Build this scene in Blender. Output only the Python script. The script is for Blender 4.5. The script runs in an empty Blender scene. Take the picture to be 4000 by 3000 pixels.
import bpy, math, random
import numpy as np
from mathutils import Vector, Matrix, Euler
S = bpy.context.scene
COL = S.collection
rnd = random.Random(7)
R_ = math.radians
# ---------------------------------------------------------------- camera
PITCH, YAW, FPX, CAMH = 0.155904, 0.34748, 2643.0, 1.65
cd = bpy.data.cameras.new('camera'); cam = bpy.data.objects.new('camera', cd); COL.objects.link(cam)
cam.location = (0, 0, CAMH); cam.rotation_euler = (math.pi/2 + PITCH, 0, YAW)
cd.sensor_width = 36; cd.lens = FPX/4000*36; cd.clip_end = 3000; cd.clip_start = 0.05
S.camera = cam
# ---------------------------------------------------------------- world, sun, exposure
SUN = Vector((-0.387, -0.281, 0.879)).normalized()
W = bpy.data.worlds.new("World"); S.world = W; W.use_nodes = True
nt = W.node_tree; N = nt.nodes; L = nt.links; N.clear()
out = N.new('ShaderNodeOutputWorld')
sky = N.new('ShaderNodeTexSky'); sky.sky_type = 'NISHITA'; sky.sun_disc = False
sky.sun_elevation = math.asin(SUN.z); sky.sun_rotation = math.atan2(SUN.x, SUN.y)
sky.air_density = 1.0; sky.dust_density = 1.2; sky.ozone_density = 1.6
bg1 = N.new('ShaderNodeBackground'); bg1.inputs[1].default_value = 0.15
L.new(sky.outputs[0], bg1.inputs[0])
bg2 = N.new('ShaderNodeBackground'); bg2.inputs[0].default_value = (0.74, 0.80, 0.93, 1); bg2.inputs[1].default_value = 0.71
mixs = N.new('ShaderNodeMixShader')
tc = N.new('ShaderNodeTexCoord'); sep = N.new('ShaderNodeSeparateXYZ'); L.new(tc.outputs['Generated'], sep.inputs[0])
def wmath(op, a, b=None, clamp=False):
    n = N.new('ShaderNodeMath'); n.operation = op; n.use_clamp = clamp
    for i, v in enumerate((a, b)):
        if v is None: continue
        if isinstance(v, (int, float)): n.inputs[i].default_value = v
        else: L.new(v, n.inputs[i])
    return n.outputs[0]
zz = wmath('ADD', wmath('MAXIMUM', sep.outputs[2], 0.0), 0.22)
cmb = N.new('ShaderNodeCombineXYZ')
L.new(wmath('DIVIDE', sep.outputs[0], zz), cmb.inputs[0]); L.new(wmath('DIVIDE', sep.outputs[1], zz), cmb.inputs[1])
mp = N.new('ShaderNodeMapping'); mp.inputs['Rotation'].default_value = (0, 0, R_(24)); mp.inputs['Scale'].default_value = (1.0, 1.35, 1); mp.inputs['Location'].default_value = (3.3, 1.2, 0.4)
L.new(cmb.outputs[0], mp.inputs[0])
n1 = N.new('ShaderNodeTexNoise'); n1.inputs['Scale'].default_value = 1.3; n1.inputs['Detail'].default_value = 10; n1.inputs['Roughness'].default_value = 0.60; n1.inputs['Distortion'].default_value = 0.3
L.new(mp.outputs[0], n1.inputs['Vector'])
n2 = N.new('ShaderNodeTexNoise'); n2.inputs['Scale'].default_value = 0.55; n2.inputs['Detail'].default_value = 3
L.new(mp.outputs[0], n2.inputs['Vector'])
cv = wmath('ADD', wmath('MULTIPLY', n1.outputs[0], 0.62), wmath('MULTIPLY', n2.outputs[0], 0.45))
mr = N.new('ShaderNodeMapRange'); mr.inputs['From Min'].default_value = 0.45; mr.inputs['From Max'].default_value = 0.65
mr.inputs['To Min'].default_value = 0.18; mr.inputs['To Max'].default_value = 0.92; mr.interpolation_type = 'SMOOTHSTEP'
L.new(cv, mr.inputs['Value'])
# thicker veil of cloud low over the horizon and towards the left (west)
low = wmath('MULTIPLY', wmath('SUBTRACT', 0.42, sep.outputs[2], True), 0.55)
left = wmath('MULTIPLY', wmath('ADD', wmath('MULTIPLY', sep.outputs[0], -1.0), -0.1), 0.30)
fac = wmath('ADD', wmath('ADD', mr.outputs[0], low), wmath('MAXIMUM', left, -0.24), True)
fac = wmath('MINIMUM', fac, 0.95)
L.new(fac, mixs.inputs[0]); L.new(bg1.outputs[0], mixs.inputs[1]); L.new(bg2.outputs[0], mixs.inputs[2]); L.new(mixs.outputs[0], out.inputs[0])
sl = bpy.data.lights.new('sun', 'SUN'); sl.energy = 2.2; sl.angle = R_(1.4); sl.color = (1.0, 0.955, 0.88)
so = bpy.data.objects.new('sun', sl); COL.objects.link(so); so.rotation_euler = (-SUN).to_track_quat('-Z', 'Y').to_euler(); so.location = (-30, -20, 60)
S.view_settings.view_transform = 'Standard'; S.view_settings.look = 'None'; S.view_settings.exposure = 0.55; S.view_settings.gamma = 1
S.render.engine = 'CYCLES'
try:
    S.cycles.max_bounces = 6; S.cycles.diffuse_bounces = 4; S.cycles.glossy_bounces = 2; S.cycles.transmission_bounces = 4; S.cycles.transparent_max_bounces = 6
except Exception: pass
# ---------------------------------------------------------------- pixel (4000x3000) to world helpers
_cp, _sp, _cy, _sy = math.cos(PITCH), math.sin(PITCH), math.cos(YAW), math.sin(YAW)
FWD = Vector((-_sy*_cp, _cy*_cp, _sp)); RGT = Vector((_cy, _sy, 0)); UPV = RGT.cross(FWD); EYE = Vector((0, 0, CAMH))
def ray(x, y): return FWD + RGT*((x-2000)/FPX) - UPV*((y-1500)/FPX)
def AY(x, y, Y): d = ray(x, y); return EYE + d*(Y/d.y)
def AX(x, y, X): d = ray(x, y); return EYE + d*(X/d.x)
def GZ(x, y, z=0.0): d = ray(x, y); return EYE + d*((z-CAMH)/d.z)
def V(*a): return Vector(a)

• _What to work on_
State how many lines include the string "scene". Give no other information.

• _Reply to the exercise_
2